Your task: Exactly reproduce the line containing "Write the bpy" and all later lines to the end of the entries, leaving the pictures out of your copy.

Rows from a 3D scene dataset:
----------

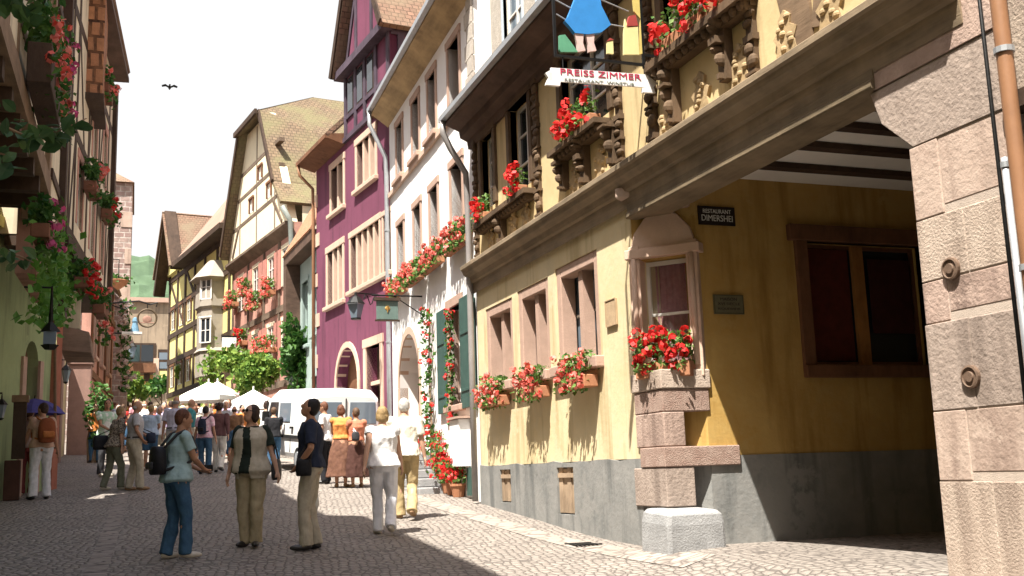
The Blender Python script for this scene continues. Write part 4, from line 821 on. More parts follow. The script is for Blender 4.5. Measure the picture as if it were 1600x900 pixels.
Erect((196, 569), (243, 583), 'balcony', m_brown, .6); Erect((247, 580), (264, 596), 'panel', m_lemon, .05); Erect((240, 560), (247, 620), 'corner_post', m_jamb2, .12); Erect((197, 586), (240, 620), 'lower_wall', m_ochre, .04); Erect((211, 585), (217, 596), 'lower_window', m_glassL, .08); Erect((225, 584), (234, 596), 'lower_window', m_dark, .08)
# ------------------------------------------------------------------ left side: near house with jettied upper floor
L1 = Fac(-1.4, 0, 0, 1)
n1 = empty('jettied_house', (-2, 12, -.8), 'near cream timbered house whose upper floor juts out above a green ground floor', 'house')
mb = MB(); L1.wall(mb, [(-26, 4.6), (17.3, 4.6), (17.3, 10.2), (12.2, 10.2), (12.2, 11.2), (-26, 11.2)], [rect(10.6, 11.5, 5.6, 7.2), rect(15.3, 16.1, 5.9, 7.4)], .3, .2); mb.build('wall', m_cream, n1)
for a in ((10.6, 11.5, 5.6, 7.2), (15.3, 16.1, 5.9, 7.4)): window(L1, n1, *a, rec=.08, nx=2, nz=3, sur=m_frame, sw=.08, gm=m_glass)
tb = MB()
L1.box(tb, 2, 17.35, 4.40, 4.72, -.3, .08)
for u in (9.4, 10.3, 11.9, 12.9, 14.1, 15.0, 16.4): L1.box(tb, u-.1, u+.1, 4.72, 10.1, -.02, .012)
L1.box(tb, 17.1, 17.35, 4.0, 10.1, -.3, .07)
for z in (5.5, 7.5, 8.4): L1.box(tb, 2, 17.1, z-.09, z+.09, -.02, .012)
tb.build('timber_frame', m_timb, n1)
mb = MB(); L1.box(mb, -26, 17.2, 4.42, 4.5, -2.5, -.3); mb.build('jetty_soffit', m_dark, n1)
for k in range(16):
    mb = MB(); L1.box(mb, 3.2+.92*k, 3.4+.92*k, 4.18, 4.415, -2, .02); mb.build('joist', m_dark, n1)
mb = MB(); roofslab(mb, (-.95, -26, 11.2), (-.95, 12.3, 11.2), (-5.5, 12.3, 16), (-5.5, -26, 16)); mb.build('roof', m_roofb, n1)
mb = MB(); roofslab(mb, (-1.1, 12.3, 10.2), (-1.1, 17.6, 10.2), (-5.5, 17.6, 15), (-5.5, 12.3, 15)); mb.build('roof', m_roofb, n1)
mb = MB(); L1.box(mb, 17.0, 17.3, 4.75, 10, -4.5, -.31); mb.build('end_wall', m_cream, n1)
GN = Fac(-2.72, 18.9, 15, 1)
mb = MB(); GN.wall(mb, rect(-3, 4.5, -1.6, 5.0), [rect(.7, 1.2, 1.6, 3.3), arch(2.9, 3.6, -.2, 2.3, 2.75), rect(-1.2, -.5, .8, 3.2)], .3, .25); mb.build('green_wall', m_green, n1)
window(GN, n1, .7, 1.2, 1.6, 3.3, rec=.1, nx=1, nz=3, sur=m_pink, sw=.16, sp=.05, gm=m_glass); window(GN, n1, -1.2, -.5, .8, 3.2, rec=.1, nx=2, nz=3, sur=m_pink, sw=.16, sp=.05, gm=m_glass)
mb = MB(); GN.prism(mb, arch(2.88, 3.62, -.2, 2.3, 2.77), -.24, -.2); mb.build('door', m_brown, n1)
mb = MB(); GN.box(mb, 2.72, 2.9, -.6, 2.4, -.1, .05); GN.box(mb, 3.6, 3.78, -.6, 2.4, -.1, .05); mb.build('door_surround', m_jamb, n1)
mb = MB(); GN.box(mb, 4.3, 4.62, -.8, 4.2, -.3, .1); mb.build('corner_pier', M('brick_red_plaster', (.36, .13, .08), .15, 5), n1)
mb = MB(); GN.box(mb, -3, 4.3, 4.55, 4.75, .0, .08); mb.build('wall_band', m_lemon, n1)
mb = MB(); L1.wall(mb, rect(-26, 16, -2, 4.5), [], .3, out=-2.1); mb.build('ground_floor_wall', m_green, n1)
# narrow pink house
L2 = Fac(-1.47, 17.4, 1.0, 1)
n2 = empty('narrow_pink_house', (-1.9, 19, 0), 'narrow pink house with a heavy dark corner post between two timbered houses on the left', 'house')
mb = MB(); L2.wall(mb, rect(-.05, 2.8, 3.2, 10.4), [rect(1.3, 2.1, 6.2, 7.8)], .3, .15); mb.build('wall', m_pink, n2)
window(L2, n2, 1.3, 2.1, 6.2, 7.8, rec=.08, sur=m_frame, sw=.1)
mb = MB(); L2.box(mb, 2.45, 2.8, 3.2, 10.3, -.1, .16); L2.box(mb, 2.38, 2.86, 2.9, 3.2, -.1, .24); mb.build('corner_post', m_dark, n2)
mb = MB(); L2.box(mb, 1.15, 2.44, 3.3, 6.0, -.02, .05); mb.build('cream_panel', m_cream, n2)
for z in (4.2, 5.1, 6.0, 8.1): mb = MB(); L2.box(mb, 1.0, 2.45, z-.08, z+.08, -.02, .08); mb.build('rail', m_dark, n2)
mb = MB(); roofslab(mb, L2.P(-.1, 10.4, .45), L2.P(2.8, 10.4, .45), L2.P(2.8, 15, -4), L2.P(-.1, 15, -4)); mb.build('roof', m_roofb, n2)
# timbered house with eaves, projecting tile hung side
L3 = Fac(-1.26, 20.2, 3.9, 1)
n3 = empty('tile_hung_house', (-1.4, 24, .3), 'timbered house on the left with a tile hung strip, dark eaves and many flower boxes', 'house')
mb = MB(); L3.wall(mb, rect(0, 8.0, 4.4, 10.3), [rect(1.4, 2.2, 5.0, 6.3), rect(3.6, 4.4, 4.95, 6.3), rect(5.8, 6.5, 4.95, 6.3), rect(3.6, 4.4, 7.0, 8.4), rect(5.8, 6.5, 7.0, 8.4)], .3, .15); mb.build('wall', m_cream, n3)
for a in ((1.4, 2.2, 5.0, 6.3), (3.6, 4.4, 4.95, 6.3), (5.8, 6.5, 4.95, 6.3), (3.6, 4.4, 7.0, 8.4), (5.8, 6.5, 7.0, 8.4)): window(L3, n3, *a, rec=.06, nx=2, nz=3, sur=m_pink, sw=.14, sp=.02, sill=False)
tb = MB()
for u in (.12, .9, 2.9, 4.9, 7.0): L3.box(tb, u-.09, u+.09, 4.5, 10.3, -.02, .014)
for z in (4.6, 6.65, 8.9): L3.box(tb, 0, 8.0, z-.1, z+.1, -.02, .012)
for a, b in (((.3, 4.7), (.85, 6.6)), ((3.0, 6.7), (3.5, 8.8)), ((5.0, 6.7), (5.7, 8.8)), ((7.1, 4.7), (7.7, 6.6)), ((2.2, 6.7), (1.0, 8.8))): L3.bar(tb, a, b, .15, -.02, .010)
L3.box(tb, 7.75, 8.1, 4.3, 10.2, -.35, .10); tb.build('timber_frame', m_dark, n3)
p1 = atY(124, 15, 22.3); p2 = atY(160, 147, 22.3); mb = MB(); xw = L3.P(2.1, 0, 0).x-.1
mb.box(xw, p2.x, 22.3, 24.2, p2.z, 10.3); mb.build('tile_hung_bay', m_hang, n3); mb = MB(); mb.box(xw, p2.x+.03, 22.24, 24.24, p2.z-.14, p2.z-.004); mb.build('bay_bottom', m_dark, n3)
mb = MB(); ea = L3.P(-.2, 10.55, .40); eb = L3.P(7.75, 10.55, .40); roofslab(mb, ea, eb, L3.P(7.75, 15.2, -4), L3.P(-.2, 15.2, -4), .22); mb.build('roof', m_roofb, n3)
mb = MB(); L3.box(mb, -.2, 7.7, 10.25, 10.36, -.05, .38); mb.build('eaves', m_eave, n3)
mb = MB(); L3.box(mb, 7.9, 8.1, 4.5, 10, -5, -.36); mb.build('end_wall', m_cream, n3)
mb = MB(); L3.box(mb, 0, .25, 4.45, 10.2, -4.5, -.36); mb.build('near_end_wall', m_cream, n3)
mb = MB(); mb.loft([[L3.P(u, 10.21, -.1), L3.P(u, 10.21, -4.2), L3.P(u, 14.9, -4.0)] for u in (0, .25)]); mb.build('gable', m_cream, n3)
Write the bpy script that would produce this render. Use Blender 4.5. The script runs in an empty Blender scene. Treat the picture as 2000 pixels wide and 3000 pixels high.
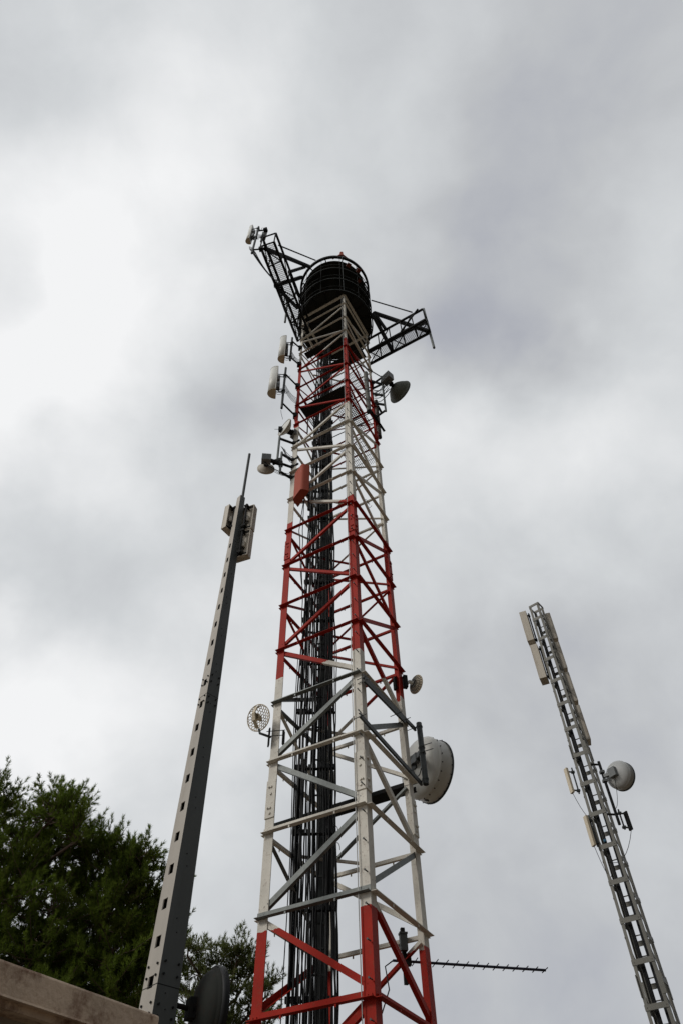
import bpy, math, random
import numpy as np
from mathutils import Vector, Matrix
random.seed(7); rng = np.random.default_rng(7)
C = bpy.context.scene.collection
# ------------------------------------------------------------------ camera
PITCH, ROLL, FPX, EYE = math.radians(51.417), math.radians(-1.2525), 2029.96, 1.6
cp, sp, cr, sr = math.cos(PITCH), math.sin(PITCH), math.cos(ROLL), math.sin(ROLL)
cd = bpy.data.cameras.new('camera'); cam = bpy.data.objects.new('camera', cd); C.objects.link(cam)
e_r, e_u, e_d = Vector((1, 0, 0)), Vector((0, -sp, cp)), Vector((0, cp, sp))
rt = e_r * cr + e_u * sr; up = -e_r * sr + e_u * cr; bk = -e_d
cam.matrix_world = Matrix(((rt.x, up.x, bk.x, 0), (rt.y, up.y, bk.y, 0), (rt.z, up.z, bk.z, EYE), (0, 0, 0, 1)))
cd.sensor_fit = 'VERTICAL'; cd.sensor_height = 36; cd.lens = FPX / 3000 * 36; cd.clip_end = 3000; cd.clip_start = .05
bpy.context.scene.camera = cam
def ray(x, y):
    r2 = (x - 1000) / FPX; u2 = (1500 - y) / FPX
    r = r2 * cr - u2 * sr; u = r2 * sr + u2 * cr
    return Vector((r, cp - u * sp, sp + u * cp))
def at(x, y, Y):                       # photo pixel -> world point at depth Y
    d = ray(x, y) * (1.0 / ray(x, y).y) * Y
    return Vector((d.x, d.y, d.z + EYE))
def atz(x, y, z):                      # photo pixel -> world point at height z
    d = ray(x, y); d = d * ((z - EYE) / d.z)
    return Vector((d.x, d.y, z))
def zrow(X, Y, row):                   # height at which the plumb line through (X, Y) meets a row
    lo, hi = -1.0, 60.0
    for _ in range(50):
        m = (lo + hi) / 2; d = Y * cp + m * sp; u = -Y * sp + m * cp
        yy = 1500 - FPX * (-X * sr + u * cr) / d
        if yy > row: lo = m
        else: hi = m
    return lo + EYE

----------

Full solution:
Write the bpy script that would produce this render. Use Blender 4.5. The script runs in an empty Blender scene. Treat the picture as 2000 pixels wide and 3000 pixels high.
import bpy, math, random
import numpy as np
from mathutils import Vector, Matrix
random.seed(7); rng = np.random.default_rng(7)
C = bpy.context.scene.collection
# ------------------------------------------------------------------ camera
PITCH, ROLL, FPX, EYE = math.radians(51.417), math.radians(-1.2525), 2029.96, 1.6
cp, sp, cr, sr = math.cos(PITCH), math.sin(PITCH), math.cos(ROLL), math.sin(ROLL)
cd = bpy.data.cameras.new('camera'); cam = bpy.data.objects.new('camera', cd); C.objects.link(cam)
e_r, e_u, e_d = Vector((1, 0, 0)), Vector((0, -sp, cp)), Vector((0, cp, sp))
rt = e_r * cr + e_u * sr; up = -e_r * sr + e_u * cr; bk = -e_d
cam.matrix_world = Matrix(((rt.x, up.x, bk.x, 0), (rt.y, up.y, bk.y, 0), (rt.z, up.z, bk.z, EYE), (0, 0, 0, 1)))
cd.sensor_fit = 'VERTICAL'; cd.sensor_height = 36; cd.lens = FPX / 3000 * 36; cd.clip_end = 3000; cd.clip_start = .05
bpy.context.scene.camera = cam
def ray(x, y):
    r2 = (x - 1000) / FPX; u2 = (1500 - y) / FPX
    r = r2 * cr - u2 * sr; u = r2 * sr + u2 * cr
    return Vector((r, cp - u * sp, sp + u * cp))
def at(x, y, Y):                       # photo pixel -> world point at depth Y
    d = ray(x, y) * (1.0 / ray(x, y).y) * Y
    return Vector((d.x, d.y, d.z + EYE))
def atz(x, y, z):                      # photo pixel -> world point at height z
    d = ray(x, y); d = d * ((z - EYE) / d.z)
    return Vector((d.x, d.y, z))
def zrow(X, Y, row):                   # height at which the plumb line through (X, Y) meets a row
    lo, hi = -1.0, 60.0
    for _ in range(50):
        m = (lo + hi) / 2; d = Y * cp + m * sp; u = -Y * sp + m * cp
        yy = 1500 - FPX * (-X * sr + u * cr) / d
        if yy > row: lo = m
        else: hi = m
    return lo + EYE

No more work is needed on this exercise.